In the late 1800s and early 1900s, a flood of immigrants from central and eastern Europe came to the United States to work as millhands, lumbermen, and miners. I know this firsthand because my great-grandparents and grandparents were among them. Theirs was difficult, dangerous, and menial work. My great-grandmother’s first husband died in an accident in Saxonburg, Pennsylvania, while dynamiting at a quarry for The Standard Plate Glass Company.
Many, many immigrants also came west to Chicago to work in the steel mills, stockyards, and related industries. Among these immigrants was an Italian man named Joseph Paoli, who ran a fruit stand on Wabash Avenue. According to one account, he was of average height and slim frame with light hair and blue eyes. He would have been in his 30s around 1890.

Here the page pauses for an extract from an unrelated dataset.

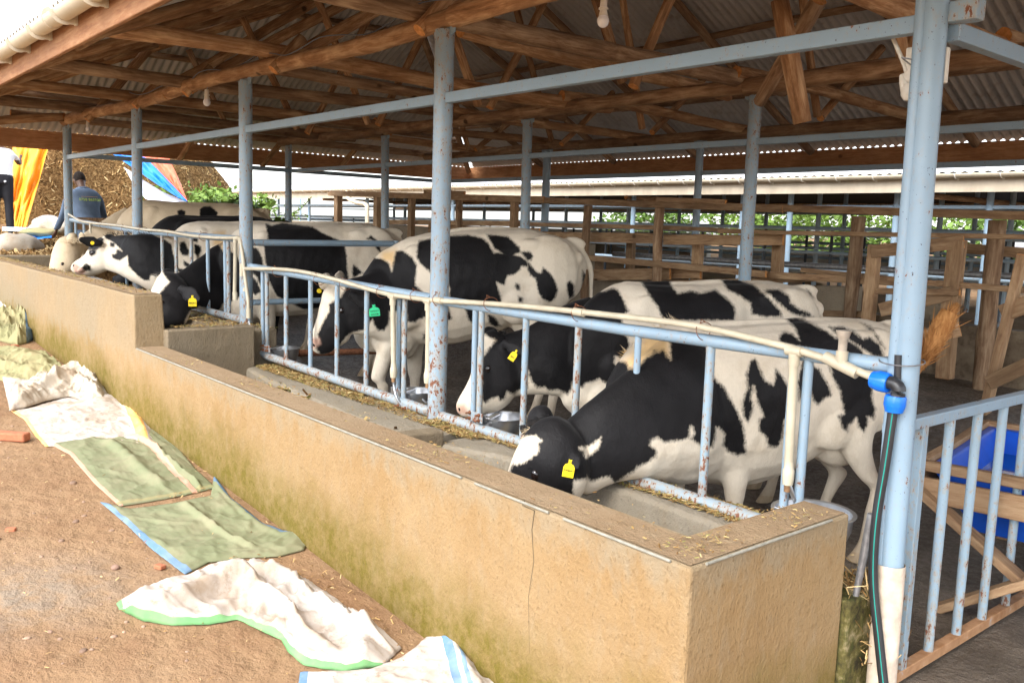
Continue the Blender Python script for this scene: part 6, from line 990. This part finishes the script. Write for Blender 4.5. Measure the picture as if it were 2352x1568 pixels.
def person(label, foot, face, H_, bend, arms, topmat, botmat, one_piece=False, legspread=.11, headdown=.0):
    """foot: ground point, face: facing angle, bend: forward lean of the trunk (rad), arms: per side (shoulder pitch, elbow bend, outward)"""
    root = thing('person', label, 'person', foot); F = Vector((math.cos(face), math.sin(face), 0)); Lf = Vector((-F.y, F.x, 0)); Z = Vector((0, 0, 1)); s = H_/1.75; O = Vector(foot)
    hip = O+Z*.92*s-F*.10*bend*s; up = (Z*math.cos(bend)+F*math.sin(bend)).normalized(); fr = (F*math.cos(bend)-Z*math.sin(bend)).normalized()
    T = lambda x, y, z: hip+fr*(x*s)+Lf*(y*s)+up*(z*s); body = MB(); top = MB(); low = MB(); shoe = MB()
    tor = [(0, .165, .11, -.06), (0, .16, .105, .08), (0, .165, .11, .22), (.0, .185, .115, .36), (0, .195, .11, .46), (0, .15, .085, .53), (0, .065, .06, .57)]
    loft(body, [(T(x, 0, z), Lf, fr, w_*s*.92, d_*s*.92, d_*s*.92) for x, w_, d_, z in tor], 18, 3)
    loft(top, [(T(x, 0, z), Lf, fr, w_*s*1.12, d_*s*1.15, d_*s*1.15) for x, w_, d_, z in tor[:-1]]+[(T(0, 0, .545), Lf, fr, .07*s, .065*s, .065*s)], 20, 3)
    nk = (up+F*headdown).normalized(); nb = T(.0, 0, .53); hc_ = nb+nk*.20*s+fr*.02*s; hf = (fr-nk*fr.dot(nk)).normalized(); loft(body, [(nb-nk*.03*s, Lf, fr, .06*s, .06*s, .06*s), (nb+nk*.06*s, Lf, hf, .052*s, .055*s, .055*s), (nb+nk*.12*s, Lf, hf, .055*s, .06*s, .06*s)], 14, 3)
    ell(body, hc_, (.098*s, .076*s, .122*s), (hf, Lf, nk), 18); ell(body, hc_+hf*.095*s-nk*.01*s, (.02*s, .014*s, .022*s), (hf, Lf, nk)); ell(body, hc_+hf*.06*s-nk*.085*s, (.035*s, .04*s, .03*s), (hf, Lf, nk))
    for g in (1, -1): ell(body, hc_+Lf*g*.078*s-nk*.01*s, (.018*s, .012*s, .03*s), (hf, Lf, nk), 10)
    for g, (pt_, eb, ow) in zip((1, -1), arms):
        sh = T(0, g*.185, .46); d1 = (-up*math.cos(pt_)+fr*math.sin(pt_)+Lf*g*ow).normalized(); el = sh+d1*.29*s; d2 = (d1*math.cos(eb)+(fr*math.cos(pt_)+up*math.sin(pt_))*math.sin(eb)).normalized(); wr = el+d2*.25*s
        loft(body, [(sh, Lf, fr, .05*s, .05*s, .05*s), (sh.lerp(el, .5), Lf, fr, .045*s, .045*s, .045*s), (el, Lf, fr, .038*s, .038*s, .038*s), (el.lerp(wr, .4), Lf, fr, .038*s, .038*s, .038*s), (wr, Lf, fr, .026*s, .026*s, .026*s), (wr+d2*.06*s, Lf, fr, .036*s, .022*s, .022*s), (wr+d2*.10*s, Lf, fr, .032*s, .016*s, .016*s)], 12, 3)
        for q_ in range(4): a = wr+d2*.09*s+Lf*((q_-1.5)*.019*s); loft(body, [(a, Lf, fr, .009*s, .009*s, .009*s), (a+d2*.04*s, Lf, fr, .009*s, .009*s, .009*s), (a+d2*(.065-.008*abs(q_-1.4))*s+fr*.02*s, Lf, fr, .007*s, .007*s, .007*s)], 6, 2)
        a = wr+d2*.03*s; loft(body, [(a, Lf, fr, .01*s, .01*s, .01*s), (a-Lf*g*.04*s+d2*.035*s+fr*.01*s, Lf, fr, .008*s, .008*s, .008*s)], 6, 2)
        sl_ = [(sh-Lf*g*.03*s, Lf, fr, .075*s, .08*s, .08*s), (sh+d1*.07*s, Lf, fr, .068*s, .072*s, .072*s), (sh.lerp(el, .6), Lf, fr, .062*s, .064*s, .064*s)]
        if one_piece: sl_ += [(el, Lf, fr, .056*s, .058*s, .058*s), (wr, Lf, fr, .048*s, .048*s, .048*s)]
        loft(top, sl_, 14, 3)
    for g in (1, -1):
        hp_ = hip+Lf*g*.09*s-Z*.02*s; ft = O+Lf*g*legspread*s+Z*.09*s; kn = hp_.lerp(ft, .48)+F*.03*s*(1+bend)
        loft(body, [(hp_, Lf, F, .078*s, .085*s, .085*s), (hp_.lerp(kn, .5), Lf, F, .068*s, .072*s, .072*s), (kn, Lf, F, .052*s, .055*s, .055*s), (kn.lerp(ft, .35), Lf, F, .05*s, .056*s, .056*s), (ft, Lf, F, .035*s, .04*s, .04*s)], 12, 3)
        loft(low, [(hp_+Z*.08*s, Lf, F, .10*s, .12*s, .12*s), (hp_.lerp(kn, .5), Lf, F, .088*s, .092*s, .092*s), (kn, Lf, F, .072*s, .078*s, .078*s), (kn.lerp(ft, .5), Lf, F, .068*s, .072*s, .072*s), (ft+Z*.0, Lf, F, .064*s, .07*s, .07*s)], 14, 3)
        loft(shoe, [(ft-Z*.05*s-F*.06*s, Lf, Z, .036*s, .035*s, .035*s), (ft-Z*.05*s+F*.02*s, Lf, Z, .042*s, .045*s, .035*s), (ft-Z*.06*s+F*.11*s, Lf, Z, .045*s, .03*s, .025*s), (ft-Z*.065*s+F*.17*s, Lf, Z, .035*s, .018*s, .018*s)], 12, 3)
    loft(low, [(hip-up*.07*s, Lf, fr, .17*s, .125*s, .125*s), (hip+up*.05*s, Lf, fr, .178*s, .125*s, .125*s), (hip+up*.12*s, Lf, fr, .17*s, .12*s, .12*s)], 18, 3)
    remeshed(body, 'body', M_SKIN, root, .016); remeshed(top, 'overalls' if one_piece else 'shirt', topmat, root, .018); remeshed(low, 'overall_legs' if one_piece else 'trousers', botmat, root, .018); shoe.build('shoes', M_SHOE, root, smooth='all')
    hb_ = MB(); ell(hb_, hc_-hf*.012*s+nk*.018*s, (.094*s, .080*s, .115*s), (hf, Lf, nk), 18); hb_.build('hair', M_HAIR, root, smooth='all'); return root, T, up, Lf, fr, s
zf = lambda x, y: max(.62 if y > -1.2 else 0, ground_z(x, y))
cz = pt(200, 455, 13.9); f0 = math.atan2(CF.y, CF.x)
pb_, T_, up_, Lf_, fr_, s_ = person('person in blue overalls seen from behind, working bent over by the silage heap', (cz.x, cz.y, .08), f0+.75, 1.94, .42, ((.55, .25, .30), (.55, .25, .30)), M_COVER, M_COVER, True, headdown=.25)
lettering('back_lettering', [('0758 863930', 0.0)], T_(-.134, -.03, .335), -Lf_, up_, -fr_, .062, flat('lime_print', (.45, .62, .12), .7), pb_)
lettering('back_lettering', [('DAIRY FARM', 0.0)] if False else [('---------------', 0.0)], T_(-.134, -.03, .385), -Lf_, up_, -fr_, .05, flat('orange_print', (.62, .36, .2), .7), pb_)
b = MB(); b.tube([T_(math.cos(a)*.075, math.sin(a)*.085, .545+.01*math.cos(a)) for a in [i*2*PI/18 for i in range(19)]], .018, 8, cap=False, flat=1.6); b.build('collar', M_COVER, pb_, smooth=True)
cz = pt(8, 536, 15.9)
person('person in a white shirt and black trousers cut off by the left edge', (cz.x, cz.y, cz.z), f0+.5, 1.80, .05, ((.2, .3, .15), (.9, 1.3, .35)), M_SHIRTW, M_TROU, False)
bpy.context.view_layer.update()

We only know of Joseph Paoli because of his prowess at hunting plovers. At this time, all manner of waterfowl and shorebirds were being hunted for higher-class eateries in Chicago and other big cities.1 Those acquiring the birds from the fields were variously called market hunters or market gunners. It was a rough existence for most of them in the hinterlands of the big cities. One surmises that they were gunning for market sales and likely their own dinner tables.2
Joseph Paoli was among those who lived in the city and took the trains and streetcars to nearby locales like Riverside, Summit or even Willow Springs. These outings are quaint by today’s standards—these places are now heavily developed suburbs that lay well within the borders of very urban Cook County. But back then, these were fairly wild sections along the modest rise known as the Des Plaines Divide. Wrote one correspondent with the periodical Forest and Stream:
“Summit is a favorite resort of the actual or would be plover shooters, and every Sunday that station and Riverside, two miles higher up, are filled with young, old, and uniformly beer-loving shooters,3 who would be charmed to kill a jacksnipe, delighted to kill a plover, pleased to kill a meadowlark and quite content to kill a robin, a thrush, a bluebird, or a sparrow. This rabble does not usually get so far down as Willow Springs, and often there is good shooting at the point.”
Forest and Stream catered more toward wealthy hunters—a subscription cost some money after all—but left space to mention people like Joseph Paoli, who they alternatively called Plover Joe and Italian Joe. His knowledge of plovers and his skills with a scattergun were too impressive to ignore.
“He may be Italian or Corsican, but he’s a Napoleon in his art,” wrote one admiring Forest and Stream correspondent. I take this to mean he was good at strategy: savvy with calling in plovers, knowing how to factor in the wind, and placing decoys at just the right places. It was best to set up the decoys near a grassy pasture, otherwise the plovers might land in a plowed field and be harder to find.
Joseph was generous with sharing his knowledge with others, even to those who wrote him off as a foreigner. Everyone knows the angler who won’t let on to the best fishing holes or the birder who mothballs a few good sightings. That wasn’t Plover Joe.
I haven’t found another Forest and Stream article in the era that so thoroughly captured the perspective of a market hunter, let alone an immigrant. One correspondent, E. Hough, who was based in Chicago and also wrote about Prairie Chickens, wrote positively of Joe even when mimicking his accent and lumping him in with “the rabble.” But in one encounter, Joe let Hough take the first shot at a passing flock, a magnanimous gesture in the sporting world. It seems the bonds of sport might have let Hough see past his prejudices.
“There is no man on this green earth who can compare with him in his art,” Hough later wrote. “Let us be fair to all men. When we have been, we will be forced to admit that a market hunter is still a man.”
Chicago hotels paid $1.50 to $1.75 for a dozen plovers. Paoli might shoot up to 60 plovers in a day.
There was a divide between the market hunters, who were primarily immigrants, and the upper-crust hunters with more resources and a greater emphasis on etiquette. Likely a topic for another post someday.
“Beer-loving” was a phrase wealthier sportsmen used to describe their uncouth counterparts among the market hunters.



So interesting to ponder this part of Chicago history. I love the survival of the underdog who mastered his craft aspect. Of course I would be mortified today to see a hunter taking these birds.